Lee is also keen to stress MSIG’s marketing strategy cannot succeed if it is not open and honest with its agencies, the key to forging a successful partnership, as they will help them understand the company’s challenges. MSIG’s creative agency is M&C Saatchi and its media agency is Wavemaker.

In addition, she also sees agencies as an extension of her own team and will take time to share information and insights in MSIG’s discussions with its agencies.

“When I joined MSIG two years ago, our branding efforts were only beginning. We were looking for partners who understood our starting point and were keen to grow with us. Two years on, we see both agencies as partners in this journey of brand building, supporting us in our vision to develop MSIG Asia as the centre of excellence,” Lee explains.

Cutting through the noise

Presently, the insurance industry is a saturated one with both life and general insurers vying for a share of voice. It also does not help when there is little differentiation between life and general insurance brands in the eyes of a consumer.

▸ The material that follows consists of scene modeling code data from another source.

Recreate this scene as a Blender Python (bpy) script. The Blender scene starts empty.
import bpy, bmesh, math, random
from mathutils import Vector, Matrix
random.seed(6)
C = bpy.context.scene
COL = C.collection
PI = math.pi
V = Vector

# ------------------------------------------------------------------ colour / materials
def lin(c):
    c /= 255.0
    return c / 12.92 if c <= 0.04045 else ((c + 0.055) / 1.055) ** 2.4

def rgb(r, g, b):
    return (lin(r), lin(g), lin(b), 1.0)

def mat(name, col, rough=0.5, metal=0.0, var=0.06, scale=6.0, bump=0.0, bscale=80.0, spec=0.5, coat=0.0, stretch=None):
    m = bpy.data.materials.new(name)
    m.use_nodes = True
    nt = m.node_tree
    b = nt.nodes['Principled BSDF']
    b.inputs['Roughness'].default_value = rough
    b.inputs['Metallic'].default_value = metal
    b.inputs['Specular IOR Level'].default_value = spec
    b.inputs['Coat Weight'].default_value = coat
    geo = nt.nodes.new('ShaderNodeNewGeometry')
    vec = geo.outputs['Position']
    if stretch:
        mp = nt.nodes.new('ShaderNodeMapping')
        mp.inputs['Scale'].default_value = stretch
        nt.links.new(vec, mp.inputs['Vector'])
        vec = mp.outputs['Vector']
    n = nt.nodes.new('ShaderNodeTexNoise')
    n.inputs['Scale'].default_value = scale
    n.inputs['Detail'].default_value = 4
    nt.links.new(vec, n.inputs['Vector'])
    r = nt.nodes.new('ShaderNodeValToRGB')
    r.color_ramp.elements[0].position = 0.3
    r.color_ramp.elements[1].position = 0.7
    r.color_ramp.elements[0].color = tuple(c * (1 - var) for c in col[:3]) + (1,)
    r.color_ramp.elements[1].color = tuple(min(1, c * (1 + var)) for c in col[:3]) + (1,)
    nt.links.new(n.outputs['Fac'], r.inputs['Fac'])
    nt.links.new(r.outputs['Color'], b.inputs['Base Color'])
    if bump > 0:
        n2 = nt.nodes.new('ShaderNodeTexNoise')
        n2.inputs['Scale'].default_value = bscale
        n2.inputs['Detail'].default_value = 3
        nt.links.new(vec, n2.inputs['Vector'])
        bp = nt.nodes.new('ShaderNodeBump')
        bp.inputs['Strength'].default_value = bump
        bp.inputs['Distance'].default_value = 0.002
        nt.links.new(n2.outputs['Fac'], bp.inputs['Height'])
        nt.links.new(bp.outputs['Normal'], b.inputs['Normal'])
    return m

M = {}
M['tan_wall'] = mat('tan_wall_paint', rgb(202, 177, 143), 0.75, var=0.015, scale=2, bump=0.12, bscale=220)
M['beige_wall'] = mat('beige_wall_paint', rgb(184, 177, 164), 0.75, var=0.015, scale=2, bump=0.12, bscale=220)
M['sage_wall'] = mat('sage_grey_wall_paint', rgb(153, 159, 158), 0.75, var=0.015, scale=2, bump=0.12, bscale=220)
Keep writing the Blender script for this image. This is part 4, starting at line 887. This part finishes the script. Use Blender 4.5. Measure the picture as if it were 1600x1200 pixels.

Moving forward, Lee says MSIG approach is to get a ‘bang for our buck’, to be more strategic and creative in its messaging, positioning and targeting. Digital is always a part of MSIG’s media mix as it enables the insurer to target its customers better and is a more cost-effective channel.

“However, we still try to adopt a holistic approach as our research has shown that a combination of traditional and digital media still works best for us to achieve high awareness for a campaign. Also, apart from advertising, it is important to integrate all other customer touch points in the entire buying cycle, from discovery to purchase to repeat customers,” she explains.

“It’s about the synergies of messaging through 360 marketing including in-store experience, PR and research. Pre- and post-campaign research is crucial in understanding the most effective media channel and the research results are always used to improve the media mix for the next campaign.”

There are daunting tasks facing Lee as she tries to future poof MSIG for the future, but moving Lee into the newly-created CMO role is the first step by the insurer to getting there.